Required task: Reproduce exactly the opening lines of the listing, stopping after the line that contains "col = sc.collection" and including it.

====== Source material ======

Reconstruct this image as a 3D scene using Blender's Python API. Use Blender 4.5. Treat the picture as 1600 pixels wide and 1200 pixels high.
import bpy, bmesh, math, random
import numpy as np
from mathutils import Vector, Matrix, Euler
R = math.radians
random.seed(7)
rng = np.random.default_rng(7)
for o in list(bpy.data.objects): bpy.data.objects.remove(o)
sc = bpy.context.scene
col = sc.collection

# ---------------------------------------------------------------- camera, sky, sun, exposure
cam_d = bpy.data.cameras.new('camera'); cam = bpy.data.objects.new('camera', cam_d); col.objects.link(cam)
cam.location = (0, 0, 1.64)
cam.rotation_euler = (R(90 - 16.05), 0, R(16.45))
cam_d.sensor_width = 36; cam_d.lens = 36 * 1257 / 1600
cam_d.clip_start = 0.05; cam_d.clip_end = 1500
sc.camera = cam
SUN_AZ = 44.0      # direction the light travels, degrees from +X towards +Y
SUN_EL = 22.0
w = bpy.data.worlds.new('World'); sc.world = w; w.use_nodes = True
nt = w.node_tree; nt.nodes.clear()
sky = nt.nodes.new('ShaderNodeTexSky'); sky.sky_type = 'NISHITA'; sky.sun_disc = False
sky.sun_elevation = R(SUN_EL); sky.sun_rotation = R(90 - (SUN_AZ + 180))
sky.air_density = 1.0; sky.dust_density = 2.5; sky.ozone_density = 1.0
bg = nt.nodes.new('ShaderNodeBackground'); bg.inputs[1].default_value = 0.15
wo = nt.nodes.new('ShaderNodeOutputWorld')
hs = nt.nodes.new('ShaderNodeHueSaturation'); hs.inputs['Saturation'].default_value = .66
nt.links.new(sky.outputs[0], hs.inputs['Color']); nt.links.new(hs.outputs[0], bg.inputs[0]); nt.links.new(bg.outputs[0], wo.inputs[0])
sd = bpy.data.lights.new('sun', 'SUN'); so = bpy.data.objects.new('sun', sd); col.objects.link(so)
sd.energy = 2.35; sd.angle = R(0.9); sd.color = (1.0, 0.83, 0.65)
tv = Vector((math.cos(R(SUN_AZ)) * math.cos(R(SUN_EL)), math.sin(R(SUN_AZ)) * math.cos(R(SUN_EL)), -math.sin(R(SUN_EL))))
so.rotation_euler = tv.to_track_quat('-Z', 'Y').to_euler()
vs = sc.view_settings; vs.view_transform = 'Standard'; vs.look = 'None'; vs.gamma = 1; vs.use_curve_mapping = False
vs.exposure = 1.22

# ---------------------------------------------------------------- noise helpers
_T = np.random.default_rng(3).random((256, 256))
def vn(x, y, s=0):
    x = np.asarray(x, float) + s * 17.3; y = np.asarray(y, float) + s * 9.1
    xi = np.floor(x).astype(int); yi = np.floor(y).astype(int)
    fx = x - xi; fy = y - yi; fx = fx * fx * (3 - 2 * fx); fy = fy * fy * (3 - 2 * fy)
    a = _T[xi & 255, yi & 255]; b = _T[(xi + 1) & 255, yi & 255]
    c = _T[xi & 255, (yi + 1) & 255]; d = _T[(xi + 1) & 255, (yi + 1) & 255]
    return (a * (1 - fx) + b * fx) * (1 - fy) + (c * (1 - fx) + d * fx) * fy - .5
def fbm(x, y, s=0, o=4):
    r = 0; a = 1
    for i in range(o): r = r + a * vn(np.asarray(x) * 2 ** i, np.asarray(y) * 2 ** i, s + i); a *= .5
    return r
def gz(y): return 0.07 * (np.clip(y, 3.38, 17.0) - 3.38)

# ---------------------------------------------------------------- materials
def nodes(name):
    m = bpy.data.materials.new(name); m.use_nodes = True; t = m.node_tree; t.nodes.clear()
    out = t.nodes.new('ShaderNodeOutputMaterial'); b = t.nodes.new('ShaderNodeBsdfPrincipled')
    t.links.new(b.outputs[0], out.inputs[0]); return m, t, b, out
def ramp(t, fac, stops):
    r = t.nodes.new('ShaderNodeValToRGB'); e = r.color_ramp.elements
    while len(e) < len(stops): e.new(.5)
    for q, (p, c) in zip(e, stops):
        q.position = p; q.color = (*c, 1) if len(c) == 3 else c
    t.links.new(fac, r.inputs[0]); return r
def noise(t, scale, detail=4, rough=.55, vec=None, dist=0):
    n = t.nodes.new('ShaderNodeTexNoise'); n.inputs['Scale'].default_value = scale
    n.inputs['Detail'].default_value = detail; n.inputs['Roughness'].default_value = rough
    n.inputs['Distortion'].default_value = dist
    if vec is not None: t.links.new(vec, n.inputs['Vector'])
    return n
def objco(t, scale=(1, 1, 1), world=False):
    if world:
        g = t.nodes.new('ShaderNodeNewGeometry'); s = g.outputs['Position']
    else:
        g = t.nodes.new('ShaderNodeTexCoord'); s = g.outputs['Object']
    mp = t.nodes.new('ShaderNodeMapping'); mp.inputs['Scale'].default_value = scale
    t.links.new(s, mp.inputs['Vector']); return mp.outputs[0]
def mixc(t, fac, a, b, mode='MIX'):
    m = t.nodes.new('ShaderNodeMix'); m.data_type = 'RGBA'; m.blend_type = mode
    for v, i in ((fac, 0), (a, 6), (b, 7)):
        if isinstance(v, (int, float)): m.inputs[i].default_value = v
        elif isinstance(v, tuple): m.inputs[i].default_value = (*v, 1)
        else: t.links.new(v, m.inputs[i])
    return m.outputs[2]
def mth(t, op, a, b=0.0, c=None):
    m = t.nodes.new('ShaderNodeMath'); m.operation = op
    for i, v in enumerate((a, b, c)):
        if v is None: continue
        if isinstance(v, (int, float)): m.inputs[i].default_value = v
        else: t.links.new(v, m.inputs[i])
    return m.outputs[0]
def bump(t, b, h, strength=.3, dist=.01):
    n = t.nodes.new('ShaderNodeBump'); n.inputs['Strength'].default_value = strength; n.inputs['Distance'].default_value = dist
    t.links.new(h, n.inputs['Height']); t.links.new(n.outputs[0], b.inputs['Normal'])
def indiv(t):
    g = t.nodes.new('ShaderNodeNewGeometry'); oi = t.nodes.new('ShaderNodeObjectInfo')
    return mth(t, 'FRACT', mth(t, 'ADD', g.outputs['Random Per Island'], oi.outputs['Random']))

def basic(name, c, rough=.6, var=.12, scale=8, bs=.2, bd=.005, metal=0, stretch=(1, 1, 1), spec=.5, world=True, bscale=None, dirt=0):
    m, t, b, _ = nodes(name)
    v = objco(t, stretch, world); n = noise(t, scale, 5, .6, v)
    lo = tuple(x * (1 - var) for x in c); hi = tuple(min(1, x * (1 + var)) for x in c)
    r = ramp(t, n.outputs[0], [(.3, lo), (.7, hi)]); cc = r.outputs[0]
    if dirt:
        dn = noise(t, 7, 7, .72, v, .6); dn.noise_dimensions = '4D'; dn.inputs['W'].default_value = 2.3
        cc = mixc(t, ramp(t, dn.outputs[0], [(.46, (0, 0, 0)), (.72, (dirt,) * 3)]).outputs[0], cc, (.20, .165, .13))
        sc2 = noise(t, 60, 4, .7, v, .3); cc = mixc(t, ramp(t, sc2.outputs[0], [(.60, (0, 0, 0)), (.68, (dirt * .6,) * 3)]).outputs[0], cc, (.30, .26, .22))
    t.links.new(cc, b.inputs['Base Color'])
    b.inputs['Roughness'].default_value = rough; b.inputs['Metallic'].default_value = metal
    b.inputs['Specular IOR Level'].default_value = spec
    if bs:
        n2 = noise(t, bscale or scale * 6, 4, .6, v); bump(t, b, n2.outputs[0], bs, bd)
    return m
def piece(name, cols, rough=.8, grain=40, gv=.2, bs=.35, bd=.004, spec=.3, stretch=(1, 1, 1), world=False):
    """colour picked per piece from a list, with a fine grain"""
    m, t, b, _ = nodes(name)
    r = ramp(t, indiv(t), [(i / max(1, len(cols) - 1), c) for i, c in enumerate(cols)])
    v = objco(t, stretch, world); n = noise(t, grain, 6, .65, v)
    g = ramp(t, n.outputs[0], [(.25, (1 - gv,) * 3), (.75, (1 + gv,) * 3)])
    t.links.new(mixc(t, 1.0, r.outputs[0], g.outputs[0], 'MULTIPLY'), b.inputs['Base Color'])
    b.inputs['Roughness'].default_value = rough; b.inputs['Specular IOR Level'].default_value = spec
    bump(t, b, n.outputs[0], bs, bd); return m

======

Response below:
Reconstruct this image as a 3D scene using Blender's Python API. Use Blender 4.5. Treat the picture as 1600 pixels wide and 1200 pixels high.
import bpy, bmesh, math, random
import numpy as np
from mathutils import Vector, Matrix, Euler
R = math.radians
random.seed(7)
rng = np.random.default_rng(7)
for o in list(bpy.data.objects): bpy.data.objects.remove(o)
sc = bpy.context.scene
col = sc.collection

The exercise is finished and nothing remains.